The Fairness Doctrine ends up inhibiting a lively discussion of social issues. Prof. Balkin believes that the Fairness Doctrine does pass constitutional muster but remains poor public policy, and recently commented that the Fairness Doctrine is not coming back, and certainly not to the internet. Professors Eugene Volokh and Cass Sunstein agree that the Fairness Doctrine makes for bad policy in this video. Prof. Volokh has also asked Fairness Doctrine supporters how media outlets would accommodate multiple viewpoints beyond the traditional left-right divide. 


Simply put, this is a measure that will restrict speech, and no amount of civic education window-dressing can hide that.


Supreme Court Composition


Under the current composition of the Court, the Fairness Doctrine is unlikely to survive.

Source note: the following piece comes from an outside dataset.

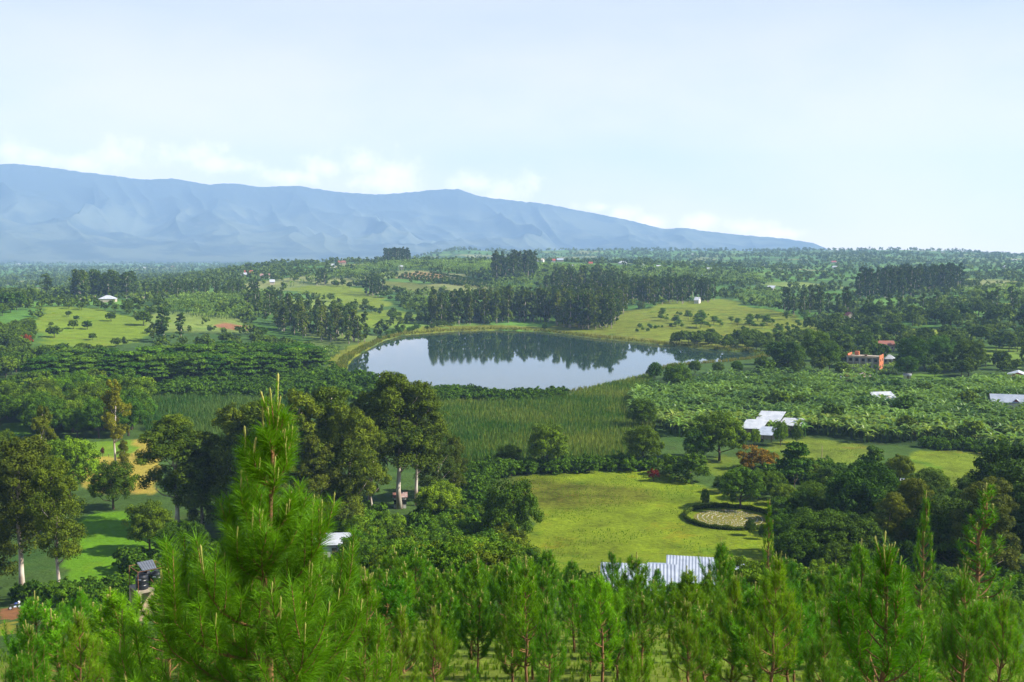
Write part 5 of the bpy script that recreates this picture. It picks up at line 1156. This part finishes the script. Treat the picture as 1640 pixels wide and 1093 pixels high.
# left field houses and hill villages, each a small thing far away
FAR = [(173, 484, 23, 'hip', 'sheet_white', 'plaster', 'white hipped roof behind the left green field'), (228, 478, 12, 'hip', 'sheet_white', 'plaster', 'smaller white hipped roof right of the one behind the left field'),
 (41, 484, 10, 'gable', 'concrete_tan', 'plaster', 'small yellowish house at the far left of the green field'), (340, 456, 12, 'hip', 'sheet_white', 'plaster_white', 'white hipped roof on the plain left of the hill'),
 (398, 440, 12, 'gable', 'tile_red', 'plaster', 'red roofed house on the left foot of the hill'), (391, 444, 8, 'gable', 'sheet_white', 'plaster', 'small white roof beside the red roofed house'),
 (232, 430, 5, 'gable', 'sheet_white', 'plaster', 'tiny white house on the plain far left'), (276, 428.5, 6, 'gable', 'tile_red', 'plaster', 'tiny red house on the plain far left'),
 (532, 429, 10, 'shed', 'sheet_white', 'plaster_white', 'white tilted roof on the left shoulder of the hill'), (548, 423.5, 12, 'gable', 'rust', 'plaster', 'dark roofed house under a round tree on the hill shoulder'),
 (643, 431.5, 8, 'gable', 'sheet_white', 'plaster', 'white roof below the gum clump on the crest'), (436, 456, 7, 'gable', 'sheet_white', 'plaster', 'tiny white roof on the lower left slope of the hill'), (425, 446, 14, 'gable', 'rust_pale', 'plaster', 'brown roofed house on the lower left slope'),
 (675, 419, 10, 'gable', 'rust_pale', 'plaster_white', 'leftmost pale house of the crest village'), (686, 419.5, 9, 'gable', 'sheet_grey', 'plaster_white', 'second pale house of the crest village'),
 (702, 421, 6, 'front', 'plaster', 'plaster_white', 'narrow white house in the crest village'), (713, 419, 12, 'gable', 'concrete_tan', 'plaster', 'yellowish wide house in the crest village'), (741, 418.5, 20, 'gable', 'rust', 'plaster', 'long red brown roof at the right of the crest village'),
 (835, 424, 9, 'hip', 'sheet_white', 'plaster_white', 'white roof inside the dark square wood'), (866, 420, 10, 'gable', 'plaster', 'plaster_white', 'white house right of the dark square wood'), (886, 420.5, 6, 'gable', 'tile_red', 'plaster_white', 'narrow red and white house on the crest'),
 (897, 419.5, 10, 'gable', 'sheet_grey', 'plaster', 'grey roofed house on the crest'), (918, 429, 6, 'gable', 'sheet_white', 'plaster', 'tiny white roof below the crest, left'), (946, 425.5, 6, 'gable', 'tile_red', 'plaster', 'tiny red roof below the crest'),
 (989, 420, 7, 'hip', 'brick', 'plaster', 'orange roof on the crest'), (997, 424, 13, 'hip', 'sheet_white', 'plaster_white', 'white hipped roof in front of the orange roof on the crest'), (1029, 429, 9, 'front', 'sheet_white', 'plaster_white', 'white gable house right of the crest village'),
 (1055, 431, 7, 'gable', 'sheet_white', 'plaster', 'small white roof under the tall crest trees'), (1074, 440, 8, 'gable', 'rust_pale', 'plaster', 'brown roof above the dark belt'), (1131, 444, 14, 'hip', 'sheet_white', 'plaster_white', 'bright white pyramid roof above the dark belt'),
 (1136, 435, 7, 'gable', 'sheet_white', 'plaster', 'small white roof behind the pyramid roof'), (1234, 466, 11, 'shed', 'sheet_white', 'plaster_white', 'white sheet roof at the edge of the wood right of the hill'), (1117, 486, 7, 'gable', 'sheet_white', 'plaster_white', 'small white house on the meadow beyond the lake'),
 (1337, 431, 7, 'gable', 'sheet_white', 'plaster', 'white house on the plain at the right'), (1335, 422, 7, 'gable', 'tile_red', 'plaster', 'faint red house between dark trees on the right plain'), (1510, 406, 4, 'gable', 'sheet_white', 'plaster', 'tiny white house high on the far right hill'),
 (1481, 418, 5, 'gable', 'sheet_white', 'plaster', 'tiny white house low on the far right hill'), (1607, 430, 6, 'gable', 'sheet_white', 'plaster', 'white roof at the right end of the far hill'), (1625, 419, 5, 'gable', 'sheet_white', 'plaster', 'tiny roof near the right edge of the far hill'),
 (1222, 428, 5, 'gable', 'sheet_white', 'plaster', 'tiny white house on the plain right of the crest'), (1110, 409, 4, 'gable', 'sheet_white', 'plaster', 'tiny white house on the distant ridge'), (30, 424, 8, 'gable', 'sheet_white', 'plaster', 'row like pale house at the foot of the mountains'), (80, 423, 9, 'gable', 'plaster', 'plaster_white', 'pale house at the foot of the mountains left')]
for (px, py, wp, kd, rm, wm, lb) in FAR:
    house('house', px, py, wp, 8 + wp * .12, 3.0, 3.0, kd, lb, 'house', M[rm], M[wm], rz=rr.uniform(-.3, .3), ov=.5, group=None, doors=0, wins=0, detail=False)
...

This can only be fleshed out in an article of its own, but the bottom line is that the Court has recently held unconstitutional campaign finance reform measures that were far narrower than the Fairness Doctrine. In FEC v. Wisconsin Right to Life, the Court invalidated part of the McCain-Feingold Bipartisan Campaign Reform Act of 2002 with respect to issue advocacy. In Davis v. FEC, the Court invalidated the “millionaire’s amendment” of the same act, a provision giving fundraising advantages to political candidates facing wealthy opponents.


Some may contend that I’m erring in making a connection between campaign finance and broadcast restrictions that inevitably come with a federal license. But it’s hard to argue that these restrictions on political expression, which impact some advocacy groups and some political candidates, would be invalidated while a 24/7 restriction on a whole medium of communication on all controversial social issues would be upheld as constitutional. Even harder when you take away any argument under a scarcity rationale and face the fact that implementation of the policy will inevitably reduce political discussion instead of enhancing it.


The facts above lead me to believe that Barack Obama, a former constitutional law professor, omitted the Fairness Doctrine from his platform for a reason. As Jesse Walker points out, there are many other levers the president and FCC can pull that influence public debate without inviting a constitutional challenge.